I just got my instrument in Oct of 2001.
If I could have done the rating without NDB approaches I would have saved a month and tons of money. The approaches were painful to begin because you have to do a little more thinking. However, with a little practice with MS FltSim, and advice from a couple of airline pilots, I mastered the approach. I was feeling great until the next stage of my rating which involved doing all the approaches PARTIAL PANEL.
After a week of blood, sweat and tears of trying to perform the NDB approach partial panel, I found out from the examiner that a partial panel NDB will not be on the exam, maybe just a regular NDB approach.
I learned the TDI/DHI method. Tail Desired Intercept and Desired Head Intercept. PM me or email me when you get to NDB approaches. I am too tired to explain TDI/DHI right now. =) They teach this method at Embry Riddle too I believe so if you can find an ERAU grad, ask'em.
Two pieces of advice:
1) Use a flight sim program at home to do them over and over and over. PAUSE the game and think. You'll get faster each time.

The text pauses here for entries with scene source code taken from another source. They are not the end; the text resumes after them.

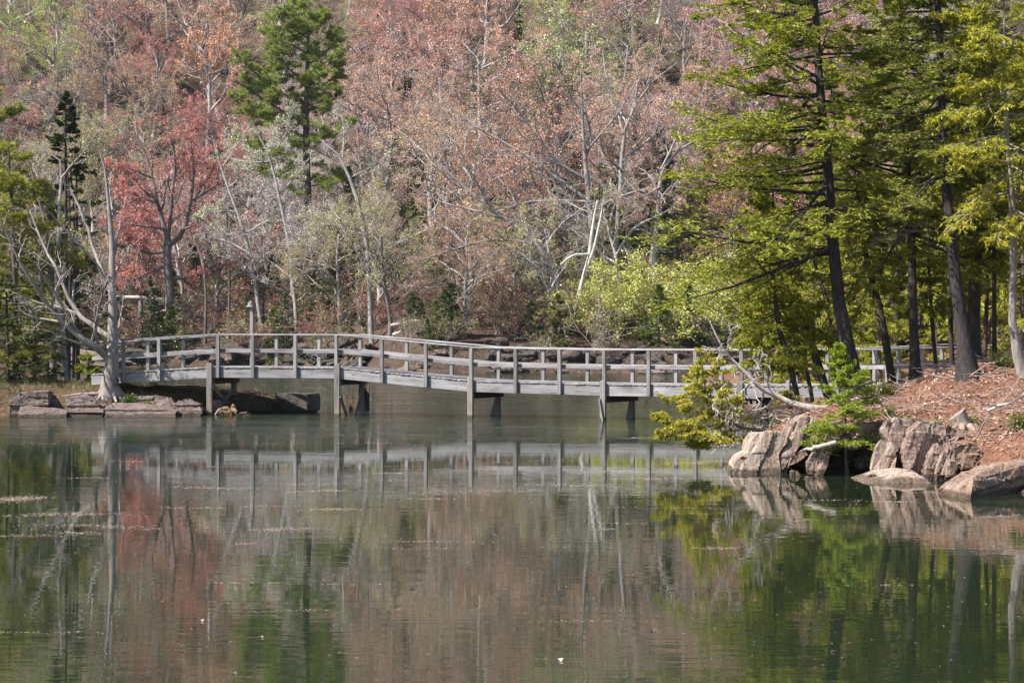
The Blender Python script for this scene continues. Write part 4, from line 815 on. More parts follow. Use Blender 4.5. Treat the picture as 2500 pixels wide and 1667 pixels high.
# ------------------------------------------------------------------ the spit: dead tree, pines, spruce
c6 = lambda *p: S(p, 2.489, 0, 400)
DS = [(7, .22, 25, 60, .28, 6, .26, 4), (5, .25, 30, 60, .42, 4, .3, 3), (3, .3, 30, 60, .45, 3, .3, 3)]
dead, _, _ = limb_tree('dead_cedar', [c6((660, 1440, 52), (668, 1385, 43), (678, 1300, 36), (682, 1200, 30), (682, 1100, 25), (685, 900, 20), (683, 700, 16), (684, 520, 13), (676, 350, 10), (660, 250, 8), (650, 120, 6), (632, -10, 4), (600, -90, 2)),
    c6((672, 1190, 20), (640, 1170, 18), (560, 1090, 14), (440, 1030, 12), (300, 870, 10), (190, 710, 8), (120, 600, 6), (70, 470, 5), (0, 330, 3)), c6((672, 1060, 14), (560, 980, 12), (470, 910, 10), (400, 790, 8), (350, 660, 7), (290, 540, 6), (230, 420, 5), (180, 280, 3)),
    c6((675, 790, 10), (640, 700, 10), (610, 620, 9), (580, 540, 8), (540, 420, 7), (490, 270, 6), (430, 160, 3)), c6((650, 720, 6), (600, 620, 5), (540, 560, 5), (440, 440, 4), (340, 340, 4), (240, 240, 2)), c6((600, 1120, 5), (430, 1080, 5), (330, 1040, 4), (250, 960, 4), (160, 840, 3), (90, 750, 2)),
    c6((620, 1140, 8), (480, 1040, 7), (400, 900, 6), (300, 740, 5), (200, 600, 4), (80, 420, 2)), c6((590, 1110, 7), (580, 1000, 6), (600, 860, 6), (640, 730, 5), (665, 680, 3)), c6((700, 1060, 5), (740, 920, 4), (765, 700, 2)), c6((690, 660, 5), (740, 590, 4), (795, 490, 2)), c6((690, 600, 4), (720, 420, 3), (765, 200, 2)), c6((640, 900, 8), (632, 870, 6), (668, 835, 4)), c6((690, 330, 5), (668, 200, 4), (670, 60, 2)), c6((560, 1100, 6), (585, 900, 5), (575, 720, 3)), c6((560, 420, 5), (565, 360, 4), (545, 210, 2))],
    62.3, 'bleached dead tree with sweeping bare limbs at the bridge start', 'dead tree', (.34, .305, .288), None, DS, None, 301, 'deadwood', wscale=1.12, depth=[0, -.5, .4, .3, -.3, -.9, -.5, -.7, .3, .5, .2, -.3, .2, -.5, .4], k=14, base=W(269, 966, 62.3))
# roots and the knot hole
bk = Bag()
rgr = np.random.default_rng(8)
for i in range(11):
    a = i/11*6.28; L = rgr.uniform(.45, 1.1); e = np.array([math.cos(a), math.sin(a)*.8])
    L *= .8; q = [[e[0]*.12, e[1]*.12, .26, .11], [e[0]*.27, e[1]*.25, .08, .085], [e[0]*L*.6, e[1]*L*.6, -.02, .05], [e[0]*L, e[1]*L, -.16, .03]]
    P, R = path(q, 8); tubes(bk, P, R, 7)
for i in range(5):
    a = 2.6+i*.25; q = [[-.3-i*.05, -.1+.1*i, .06, .05], [-.8, .1*i-.1, .05, .04], [-1.3-.1*i, .15*i-.2, -.02, .03]]
    P, R = path(q, 8); tubes(bk, P, R, 6)
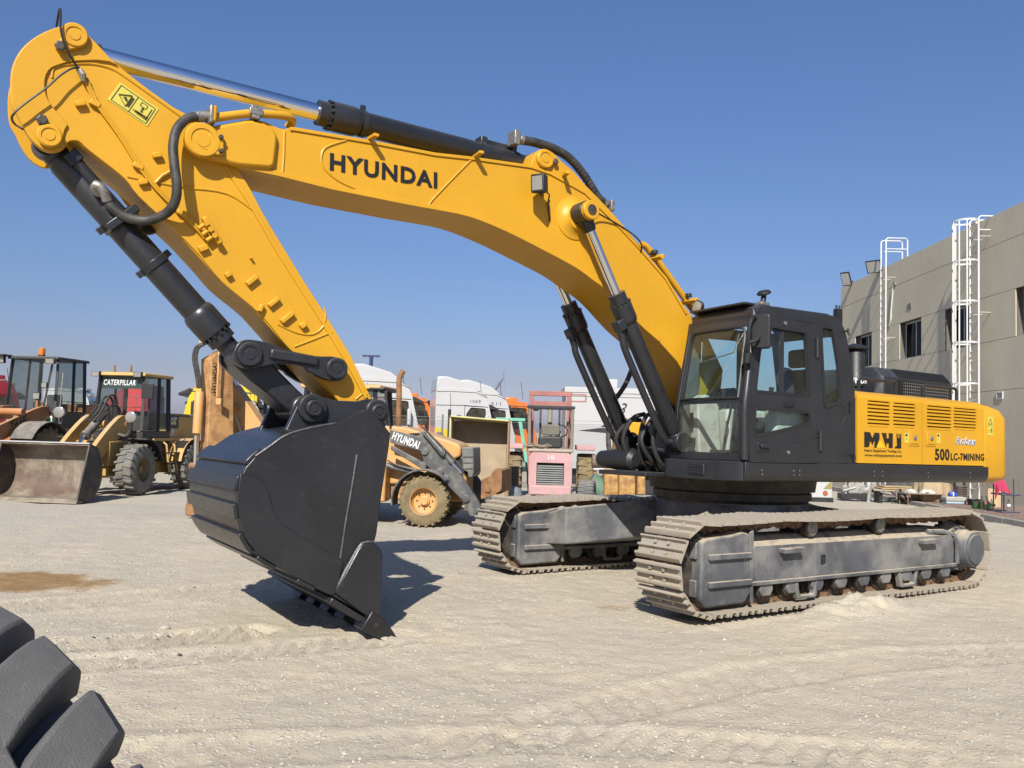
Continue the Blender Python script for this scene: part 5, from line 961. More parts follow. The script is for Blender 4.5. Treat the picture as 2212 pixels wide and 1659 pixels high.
# ---------------- yellow wheel loader with its bucket down
CF=Frame((-9.92,20.92,0),1.45); t=thing('wheel_loader','yellow wheel loader with a black cab and its worn bucket down','wheel loader',CF.m)
zc=lambda x,y:(210.1+.18331*x,774.2+.18331*y)
for x,y,s in((0,.9,1),(0,-.9,-1),(-2.55,.9,1),(-2.55,-.9,-1)): wheel(t,(x,y,.62),.62,.44,.31,s,TYR,mat('dusty_rim',(.30,.22,.10),.8,var=.2,dirt=((.3,.25,.17),.5,6)),20)
MB().box(-3.3,.4,-.42,.42,.45,1.05).box(-.3,.5,-.5,.5,.7,1.3).build('chassis',CATY,t,.03)
fender(t,(-.04,.92,.62),.72,.5,1.45,2.9); fender(t,(-.04,-.92,.62),.72,.5,1.45,2.9); fender(t,(-2.55,.86,.62),.72,.45,.2,2.9,CATY)
cabm=gcab(t,-.62,-1.95,.66,1.02,1.55,3.02,BLKM,CATY,.10,.04)
MB().box(-.64,-.60,-.62,.62,1.10,1.5).build('lower_glass',GLD,cabm)
p=CF.x(*zc(228,240),-.70); q=CF.x(*zc(530,240),-.70); MB().box(-.735,-.715,-.58,.58,2.60,2.90).build('sun_strip',mat('dark_green_strip',(.03,.06,.05),.4),cabm); text('CATERPILLAR',cabm,(-.712,-.50,2.68),(0,1,0),(0,0,1),.86,.14,WHT,bold=.02,shear=.15)
for y in(-.62,.50): lamp_box(t,(-.56,y,2.95),(1,0,-.05),.22,.13)
for y,nm in((-.35,'a'),(.1,'b')): MB().cyl((-.9,y,3.02),(-.9,y,3.2),.03,.025).box(-.93,-.87,y-.03,y+.03,3.02,3.05).build('roof_marker',RST,t)
MB().box(-3.75,-1.98,-.62,.62,1.05,1.95).box(-3.6,-2.0,-.5,.5,1.95,2.02).build('engine_hood',CATY,t,.05); MB().box(-2.45,-1.97,.615,.628,1.62,1.96).build('black_panel',BLKM,t)
text('CAT',t,(-2.02,.63,1.72),(-1,0,0),(0,0,1),.30,.20,WHT,bold=.06); MB().prism([(-2.10,1.73),(-2.20,1.82),(-2.26,1.73)],.637,.640).build('logo',TYL,t,ang=0); text('IT',t,(-2.06,.625,1.42),(-1,0,0),(0,0,1),.18,.18,WHT,bold=.12)
MB().bar((-1.0,.74,1.33),(-3.3,.74,1.33),.05,.06).build('side_rail',CATY,t)
for x in(-1.45,-1.85): MB().tube([(x,.72,1.30),(x,.86,1.2),(x-.05,.95,.42)],.028,8).build('ladder_rail',CATY,t)
for z in(.45,.72,.98): MB().box(-1.95,-1.42,.84,1.0,z,z+.03).build('step',BLKM,t)
MB().tube([(-.70,.70,1.6),(-.70,.75,1.65),(-.74,.72,2.45),(-.74,.66,2.5)],.018,6).build('grab_rail',BLKM,t)
for s in(1,): MB().tube([(-.55,.66,2.9),(-.45,.80,2.88),(-.42,.84,2.7)],.018,6).box(-.46,-.40,.70,1.0,2.35,2.72).build('mirror',BLKP,t,.02)
MB().tube([(.25,.55,1.45),(.25,.75,1.42),(.2,.82,1.55),(.18,.82,1.75)],.045,8,4).build('lamp_arm',BLKM,t)
MB().lathe((.10,.82,1.88),(1,.1,0),[(0,.05),(.04,.12),(.14,.13),(.15,.11),(.15,.001)],18).build('head_lamp',LENS,t)
for a,b in(((-.58,.0,1.62),(-.64,.45,2.05)),((-.58,.05,1.60),(-.64,.5,2.02))): MB().bar(a,b,.02,.02).build('wiper',BLKP,t)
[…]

2) Don't be afraid to ask for 'delay vectors' to get absolutely 100% ready to do the approach. The most demanding NDB approach I ever did was into Long Beach. The reason was because of time and I'd mess it up each time b/c I was way behind the aircraft. I would take off from John Wayne Airport (SNA) and get the NDB approach into LGB. The entire flight wasn't more than 10 minutes so basically I took off, switched radios to departures, asked to go off frequency to get the LGB ATIS, came back, immediately got my turn to intercept, which came in after just a minute or so, etc. My chief pilot said, 'ask for delay vectors' and I did and she was 100% correct. It fixed my approaches because I could concentrate on the approach w/o having to brief the approach, do BCGUMPLES.
Anyhow, I think you'll enjoy your IFR rating after you've finished. Lastly, don't quit no matter what. There is a ton of knowledge involved, learn it well so you don't get yourself killed.